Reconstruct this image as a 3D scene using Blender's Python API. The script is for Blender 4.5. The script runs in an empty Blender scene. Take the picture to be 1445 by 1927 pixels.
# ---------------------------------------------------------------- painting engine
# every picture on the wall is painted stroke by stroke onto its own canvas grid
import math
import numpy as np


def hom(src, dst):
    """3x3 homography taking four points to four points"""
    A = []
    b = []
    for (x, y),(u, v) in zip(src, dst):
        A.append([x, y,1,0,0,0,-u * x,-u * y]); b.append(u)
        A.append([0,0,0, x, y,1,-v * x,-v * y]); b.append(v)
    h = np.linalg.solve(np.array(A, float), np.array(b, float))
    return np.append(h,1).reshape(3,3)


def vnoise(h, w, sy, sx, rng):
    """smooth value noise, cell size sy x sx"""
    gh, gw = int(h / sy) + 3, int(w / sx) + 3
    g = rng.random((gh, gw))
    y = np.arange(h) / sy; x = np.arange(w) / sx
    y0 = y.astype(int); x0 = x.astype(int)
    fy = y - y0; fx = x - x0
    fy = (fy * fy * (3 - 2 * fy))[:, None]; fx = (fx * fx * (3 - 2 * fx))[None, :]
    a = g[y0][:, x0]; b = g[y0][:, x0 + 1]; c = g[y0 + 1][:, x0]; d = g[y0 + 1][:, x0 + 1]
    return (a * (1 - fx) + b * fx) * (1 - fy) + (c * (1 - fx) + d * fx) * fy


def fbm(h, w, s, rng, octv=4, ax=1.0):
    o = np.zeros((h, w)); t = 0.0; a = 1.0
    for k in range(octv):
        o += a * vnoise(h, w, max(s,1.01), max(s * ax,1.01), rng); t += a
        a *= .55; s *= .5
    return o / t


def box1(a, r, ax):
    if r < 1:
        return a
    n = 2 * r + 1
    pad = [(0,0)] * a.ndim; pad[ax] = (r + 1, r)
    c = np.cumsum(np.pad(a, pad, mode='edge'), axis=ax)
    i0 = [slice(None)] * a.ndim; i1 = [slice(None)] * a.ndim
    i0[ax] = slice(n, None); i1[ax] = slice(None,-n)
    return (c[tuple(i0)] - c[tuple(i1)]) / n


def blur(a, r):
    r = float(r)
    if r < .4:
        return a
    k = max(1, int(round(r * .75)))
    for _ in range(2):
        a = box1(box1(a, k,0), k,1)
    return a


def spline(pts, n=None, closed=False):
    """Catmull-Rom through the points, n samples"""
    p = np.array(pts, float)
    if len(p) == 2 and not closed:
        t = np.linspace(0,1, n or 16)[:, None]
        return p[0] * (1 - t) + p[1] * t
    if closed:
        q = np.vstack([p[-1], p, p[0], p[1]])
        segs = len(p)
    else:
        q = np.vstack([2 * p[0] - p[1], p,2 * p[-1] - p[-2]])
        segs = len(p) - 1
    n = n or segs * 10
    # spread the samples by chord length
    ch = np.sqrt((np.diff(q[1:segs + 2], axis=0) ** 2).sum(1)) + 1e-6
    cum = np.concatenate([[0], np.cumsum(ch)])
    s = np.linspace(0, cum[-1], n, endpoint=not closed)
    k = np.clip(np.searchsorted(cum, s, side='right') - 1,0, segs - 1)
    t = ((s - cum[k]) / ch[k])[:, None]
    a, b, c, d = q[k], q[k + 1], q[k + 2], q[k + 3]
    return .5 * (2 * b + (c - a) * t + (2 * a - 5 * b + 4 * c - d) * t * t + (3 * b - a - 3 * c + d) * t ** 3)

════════

## WRITTEN TASK
Extract from the data every line where "picture" shows up.

## RESPONSE TO THIS TASK
Reconstruct this image as a 3D scene using Blender's Python API. The script is for Blender 4.5. The script runs in an empty Blender scene. Take the picture to be 1445 by 1927 pixels.
# every picture on the wall is painted stroke by stroke onto its own canvas grid